When I think about Mother’s Day, I don’t just think about celebration. I think about responsibility.
I think about the women I’ve watched my whole life — my mother, my aunts, the mothers I grew up around in Queens — who did whatever it took to hold their families together, no matter what they were carrying themselves.
My parents were union workers. My father was a Teamster, proud of the work he did every single day. My mother was always guiding, always teaching, always making sure other people were OK. That’s how I was raised: You take care of your family.
For decades, too many families have been asked to figure out the impossible, because childcare isn’t just expensive — it’s often out of reach. I saw this early in my own life.
When I was a student at Spelman College, I worked in the on-campus childcare center. I spent time learning how you teach a three-year-old, watching how much they can learn, how much they’re ready for, if we just give them the chance. I also watched the young mothers trying to build something for themselves and their children at the same time. Without that childcare center, many of them wouldn’t have been able to succeed.
Later in life, I saw it again in my own family. I watched strong women raising children while trying to make ends meet. I felt it in a very personal way when my own daughter — a talented, hardworking New Yorker — left this state because she couldn’t afford childcare. Not because she wanted to leave, but because she didn’t have a choice.
That’s what this issue is really about: families. It’s why, as City Council speaker, I made early childhood education a priority, expanding care for our youngest, including those with disabilities. And it’s why I’m proud to be running alongside Gov. Hochul on New York’s first “mom’s ticket.” She understands that childcare isn’t a side issue, it’s foundational. Under her leadership, we are building the support that my daughter and so many other families need.
This fall, 2,000 New York City families will receive free 2-K seats. By 2028, every four-year-old in New York will have access to universal pre-K. For so many moms, that’s the difference between staying in the workforce or dropping out — between building a future here, or having to leave.
All in, the governor’s $4.5 billion investment will deliver affordable childcare for nearly 100,000 more children.
As someone who has spent her life fighting for families, I can tell you: none of this works unless we support the people doing the work. That’s why we are fighting to invest in the workers who care for our children: expanding scholarships, building pathways, and making sure the next generation of educators is ready.
None of this happens without a fight. When Donald Trump moved to freeze $10 billion in childcare funding for New York families, the governor went to court, fought back, and won.
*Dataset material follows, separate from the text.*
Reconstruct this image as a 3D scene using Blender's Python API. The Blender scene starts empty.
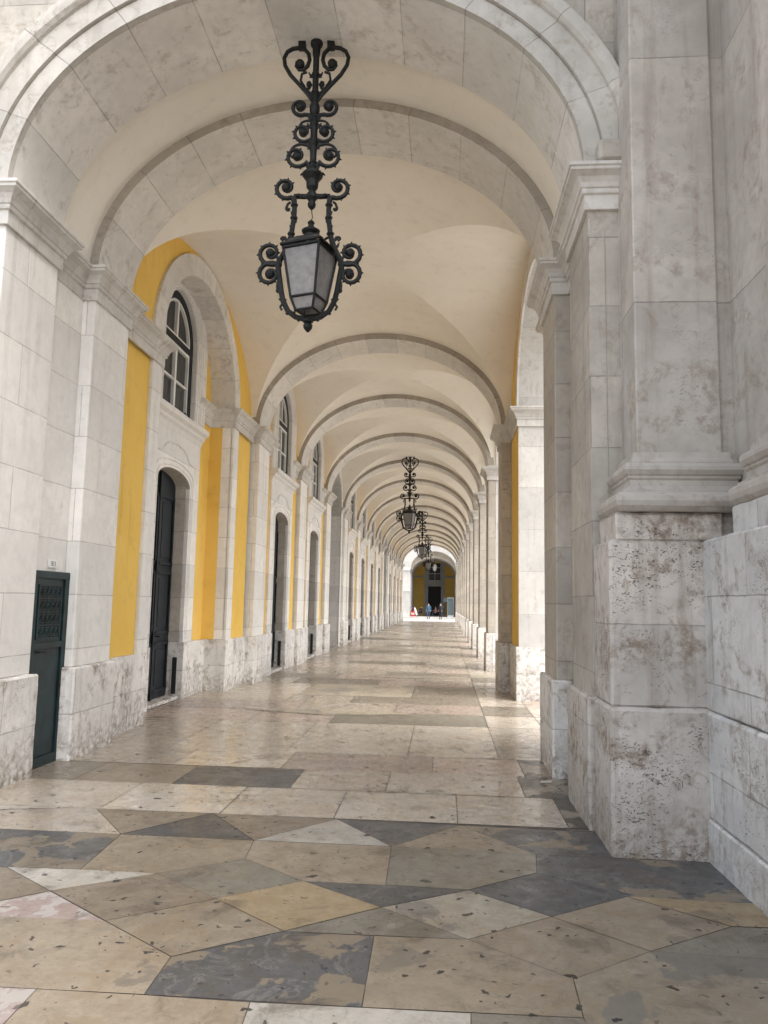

Our opponent, Bruce Blakeman, stayed silent.
I’ve spent my life around women who don’t have the luxury of staying silent. Women who show up every day for their families, no matter how hard it gets. This Mother’s Day, I’m thinking about them — the mothers who are tired, but keep going; the mothers who are figuring it out, even when the math doesn’t work; the mothers who just need a little support to make everything else possible.
We owe them more than gratitude. We owe them action. New York’s first “mom ticket” is fighting for exactly that.
Adams is the Democratic designee for New York lieutenant governor and former speaker of the New York City Council.